El cristianismo y los valores de la vieja Europa fueron devueltos a la península ibérica tras recuperar el espacio que un día perteneció a los romanizados celtas e iberos y a los conciliados visigodos con capital en Toletum. Las distancias terrenales se hicieron más cortas en una incipiente Edad Moderna. Un nuevo continente apareció de forma inesperada, accidentando la nueva ruta hacia Asia. Más tarde, la primera vuelta al mundo de Juan Sebastián Elcano vino a evidenciar los cálculos geográficos que en la antigua Grecia formuló Eratóstenes. Tuvimos la dicha de la gramática nebrijana, el Siglo de Oro, el sol sin descanso de otro nuevo imperio, esta vez el de los Austrias españoles, que se deshizo entre los intereses internacionales de potencias emergentes. La emancipación de la sociedad a tutela de la Ilustración, unas veces inclusiva, otras veces despótica; fue un intento de dignidad sin condiciones a espaldas de las diferencias marcadas por los estamentos que dividían a la ciudadanía.

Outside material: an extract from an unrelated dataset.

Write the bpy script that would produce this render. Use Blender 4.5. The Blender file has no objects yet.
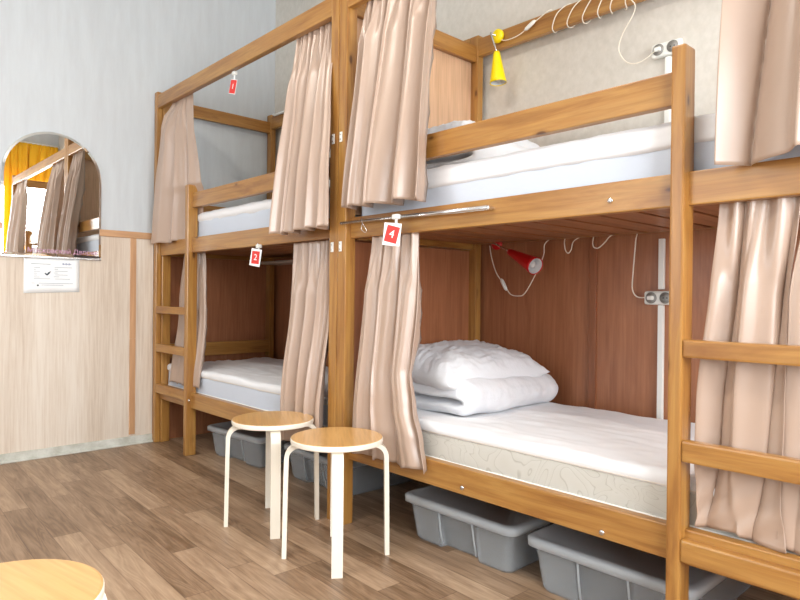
import bpy, bmesh, math, random
from mathutils import Vector, Matrix, noise
random.seed(7)
C = bpy.context.scene.collection
PI = math.pi

# ------------------------------------------------------------------ materials
def new_mat(name):
    m = bpy.data.materials.new(name); m.use_nodes = True
    nt = m.node_tree; b = nt.nodes['Principled BSDF']
    return m, nt, b
def N(nt, t, **kw):
    n = nt.nodes.new(t)
    for k, v in kw.items():
        if k in n.inputs: n.inputs[k].default_value = v
        else: setattr(n, k, v)
    return n
def L(nt, a, ao, b, bi): nt.links.new(a.outputs[ao], b.inputs[bi])
def srgb(r, g, b):
    f = lambda c: (c/255/12.92) if c/255 <= .04045 else ((c/255+.055)/1.055)**2.4
    return (f(r), f(g), f(b), 1)
def flat(name, col, rough=.5, metal=0, spec=.5, **kw):
    m, nt, b = new_mat(name)
    b.inputs['Base Color'].default_value = col; b.inputs['Roughness'].default_value = rough
    b.inputs['Metallic'].default_value = metal; b.inputs['Specular IOR Level'].default_value = spec
    for k, v in kw.items(): b.inputs[k].default_value = v
    return m
def ramp(nt, stops):
    r = nt.nodes.new('ShaderNodeValToRGB'); e = r.color_ramp.elements
    while len(e) < len(stops): e.new(.5)
    for i, (p, c) in enumerate(stops): e[i].position = p; e[i].color = c
    return r
def objvec(nt, scale, rnd=True):
    tc = N(nt, 'ShaderNodeTexCoord'); src = (tc, 'Object')
    if rnd:
        oi = N(nt, 'ShaderNodeObjectInfo'); vm = N(nt, 'ShaderNodeVectorMath', operation='MULTIPLY_ADD')
        cb = N(nt, 'ShaderNodeCombineXYZ')
        for i in range(3): L(nt, oi, 'Random', cb, i)
        L(nt, cb, 0, vm, 0); vm.inputs[1].default_value = (17, 23, 31); L(nt, tc, 'Object', vm, 2); src = (vm, 0)
    mp = N(nt, 'ShaderNodeMapping'); mp.inputs['Scale'].default_value = scale
    L(nt, src[0], src[1], mp, 0)
    return mp
def wood(name, axis, light, mid, dark, rough=.33, knots=True):
    m, nt, b = new_mat(name)
    sc = [16, 16, 16]; sc[axis] = 1.3
    mp = objvec(nt, sc)
    n1 = N(nt, 'ShaderNodeTexNoise', Scale=1.6, Detail=5, Roughness=.6, Distortion=.9); L(nt, mp, 0, n1, 0)
    r = ramp(nt, [(.25, dark), (.48, mid), (.72, light)]); L(nt, n1, 0, r, 0)
    sc2 = [70, 70, 70]; sc2[axis] = 3
    mp2 = objvec(nt, sc2); n2 = N(nt, 'ShaderNodeTexNoise', Scale=1.5, Detail=3); L(nt, mp2, 0, n2, 0)
    mx = N(nt, 'ShaderNodeMix', data_type='RGBA', blend_type='MULTIPLY'); mx.inputs[0].default_value = .35
    L(nt, r, 0, mx, 6); r2 = ramp(nt, [(.3, (.55, .5, .45, 1)), (.6, (1, 1, 1, 1))]); L(nt, n2, 0, r2, 0); L(nt, r2, 0, mx, 7)
    out = (mx, 2)
    if knots:
        sc3 = [9, 9, 9]; sc3[axis] = 3.8
        mp3 = objvec(nt, sc3); v = N(nt, 'ShaderNodeTexVoronoi', Scale=1.0, Randomness=1); L(nt, mp3, 0, v, 0)
        rk = ramp(nt, [(.0, (1, 1, 1, 1)), (.055, (.9, .9, .9, 1)), (.085, (.3, .3, .3, 1)), (.15, (0, 0, 0, 1))]); L(nt, v, 0, rk, 0)
        mk = N(nt, 'ShaderNodeMix', data_type='RGBA'); L(nt, rk, 0, mk, 0); L(nt, mx, 2, mk, 6)
        mk.inputs[7].default_value = (.10, .032, .008, 1); out = (mk, 2)
    L(nt, out[0], out[1], b, 'Base Color'); b.inputs['Roughness'].default_value = rough
    b.inputs['Coat Weight'].default_value = .25; b.inputs['Coat Roughness'].default_value = .2
    return m
PINE = (srgb(187, 141, 75), srgb(169, 119, 58), srgb(137, 87, 39))
WX, WY, WZ = [wood('pine_grain_%s' % 'xyz'[a], a, *PINE) for a in range(3)]
TRIMW = [wood('trim_wood_%s' % 'xyz'[a], a, srgb(214, 170, 128), srgb(202, 156, 114), srgb(188, 140, 98), .5, False) for a in range(3)]
SLATW = wood('brown_slat', 1, srgb(176, 120, 78), srgb(156, 102, 64), srgb(130, 82, 50), .5)
BROWN = wood('brown_panel', 2, srgb(178, 118, 80), srgb(166, 107, 71), srgb(152, 95, 61), .5, False)
TANP = wood('tan_plywood', 2, srgb(222, 182, 148), srgb(214, 174, 140), srgb(204, 163, 128), .55, False)

def wall_mat(name, base, dark, sc):
    m, nt, b = new_mat(name); mp = objvec(nt, sc, False)
    n = N(nt, 'ShaderNodeTexNoise', Scale=1.0, Detail=6, Roughness=.65); L(nt, mp, 0, n, 0)
    r = ramp(nt, [(.35, dark), (.65, base)]); L(nt, n, 0, r, 0); L(nt, r, 0, b, 'Base Color')
    bu = N(nt, 'ShaderNodeBump', Strength=.12, Distance=.004); L(nt, n, 0, bu, 'Height'); L(nt, bu, 0, b, 'Normal')
    b.inputs['Roughness'].default_value = .75
    return m
WALLP = wall_mat('grey_wallpaper', srgb(203, 208, 211), srgb(197, 201, 204), (22, 22, 3))
WALLB = wall_mat('speckled_wallpaper', srgb(216, 211, 202), srgb(206, 201, 191), (30, 30, 24))
CEIL = flat('ceiling_white', srgb(200, 198, 192), .9)

def laminate(name):
    m, nt, b = new_mat(name)
    mp = objvec(nt, (6, 6, .5), False); n = N(nt, 'ShaderNodeTexNoise', Scale=1, Detail=2); L(nt, mp, 0, n, 0)
    mp2 = objvec(nt, (60, 60, 2.2), False); n2 = N(nt, 'ShaderNodeTexNoise', Scale=1.4, Detail=5, Roughness=.7); L(nt, mp2, 0, n2, 0)
    a = N(nt, 'ShaderNodeMath', operation='ADD'); L(nt, n, 0, a, 0); L(nt, n2, 0, a, 1)
    d = N(nt, 'ShaderNodeMath', operation='MULTIPLY'); L(nt, a, 0, d, 0); d.inputs[1].default_value = .5
    r = ramp(nt, [(.36, srgb(196, 176, 156)), (.5, srgb(216, 201, 184)), (.64, srgb(228, 217, 203))]); L(nt, d, 0, r, 0)
    L(nt, r, 0, b, 'Base Color'); b.inputs['Roughness'].default_value = .55
    return m
LAMI = laminate('beige_laminate')

def floor_mat():
    m, nt, b = new_mat('plank_floor')
    tc = N(nt, 'ShaderNodeTexCoord'); mp = N(nt, 'ShaderNodeMapping'); mp.inputs['Rotation'].default_value = (0, 0, math.radians(2.1))
    L(nt, tc, 'Object', mp, 0)
    s = N(nt, 'ShaderNodeSeparateXYZ'); L(nt, mp, 0, s, 0)
    def M(op, a, bb=None, c=None):
        n = N(nt, 'ShaderNodeMath', operation=op)
        for i, x in enumerate((a, bb, c)):
            if x is None: continue
            if isinstance(x, (int, float)): n.inputs[i].default_value = x
            else: nt.links.new(x, n.inputs[i])
        return n.outputs[0]
    u, v = s.outputs[0], s.outputs[1]
    vr = M('DIVIDE', M('SUBTRACT', v, .0), .1033); row = M('FLOOR', vr); fv = M('FRACT', vr)
    wn = N(nt, 'ShaderNodeTexWhiteNoise', noise_dimensions='1D'); nt.links.new(row, wn.inputs['W'])
    ur = M('DIVIDE', M('ADD', u, M('MULTIPLY', wn.outputs[0], 3.1)), .82); col = M('FLOOR', ur); fu = M('FRACT', ur)
    idn = M('ADD', M('MULTIPLY', row, 13.37), M('MULTIPLY', col, 7.91))
    w2 = N(nt, 'ShaderNodeTexWhiteNoise', noise_dimensions='1D'); nt.links.new(idn, w2.inputs['W'])
    cb = N(nt, 'ShaderNodeCombineXYZ'); nt.links.new(M('MULTIPLY', u, 3.2), cb.inputs[0]); nt.links.new(M('MULTIPLY', v, 38), cb.inputs[1]); nt.links.new(M('MULTIPLY', w2.outputs[0], 40), cb.inputs[2])
    g = N(nt, 'ShaderNodeTexNoise', Scale=1, Detail=6, Roughness=.68, Distortion=.3); L(nt, cb, 0, g, 0)
    cb2 = N(nt, 'ShaderNodeCombineXYZ'); nt.links.new(M('MULTIPLY', u, 2.2), cb2.inputs[0]); nt.links.new(M('MULTIPLY', v, 20), cb2.inputs[1]); nt.links.new(M('MULTIPLY', w2.outputs[0], 90), cb2.inputs[2])
    wv = N(nt, 'ShaderNodeTexNoise', Scale=.8, Detail=1, Distortion=.2); L(nt, cb2, 0, wv, 0)
    rings = M('FRACT', M('MULTIPLY', wv.outputs[0], 11))
    rings = M('ABSOLUTE', M('SUBTRACT', rings, .5))
    t = M('ADD', M('MULTIPLY', g.outputs[0], .62), M('MULTIPLY', w2.outputs[0], .22))
    t = M('ADD', t, M('MULTIPLY', rings, .16))
    r = ramp(nt, [(.28, srgb(116, 90, 66)), (.45, srgb(154, 126, 100)), (.62, srgb(182, 154, 126)), (.82, srgb(204, 178, 150))])
    nt.links.new(t, r.inputs[0])
    sv = M('MINIMUM', fv, M('SUBTRACT', 1, fv)); su = M('MINIMUM', fu, M('SUBTRACT', 1, fu))
    seam = M('MAXIMUM', M('LESS_THAN', sv, .018), M('LESS_THAN', su, .0022))
    mx = N(nt, 'ShaderNodeMix', data_type='RGBA', blend_type='MULTIPLY'); nt.links.new(M('MULTIPLY', seam, .55), mx.inputs[0])
    L(nt, r, 0, mx, 6); mx.inputs[7].default_value = (.42, .36, .32, 1)
    L(nt, mx, 2, b, 'Base Color'); b.inputs['Roughness'].default_value = .42
    bu = N(nt, 'ShaderNodeBump', Strength=.06, Distance=.002); nt.links.new(t, bu.inputs['Height']); L(nt, bu, 0, b, 'Normal')
    return m
FLOOR = floor_mat()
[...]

Y así, al calor de la mecha del mosquetón o a la sombra brillante del acero de la guillotina llegó el Mundo Contemporáneo. Las revoluciones reforzaron los Estados con la separación de poderes. Nuestro país, a pesar de su dilatado recorrido hacia el liberalismo, escribió en las Cortes de Cádiz una carta magna ejemplar para otros países.

La industrialización seguía su curso entre la tecnología, la colonización y letras de zarzuela. Los raíles acortaban el camino. Sin embargo, Cronos juega con nosotros al despiste, nos dificulta marcar con claridad dónde sugiere establecer la frontera entre lo contemporáneo y lo actual. Pasadas dos guerras mundiales, totalitarismos de esvásticas, martillos sobre hoces, posmodernismo, libertad, emancipación femenina, así como otros muchos trastos del siglo XXI, llegó la era de la globalización y la carrera del I+D+I sin freno, sin hacer uso de apeaderos.

Sin lugar a dudas, el ser consciente que camina hacia su desaparición, sabiendo que su existencia es tan excepcional como inquietante, se apresura en reaccionar ante la vida creando y cambiándolo todo y sin saberlo, escribiendo la historia.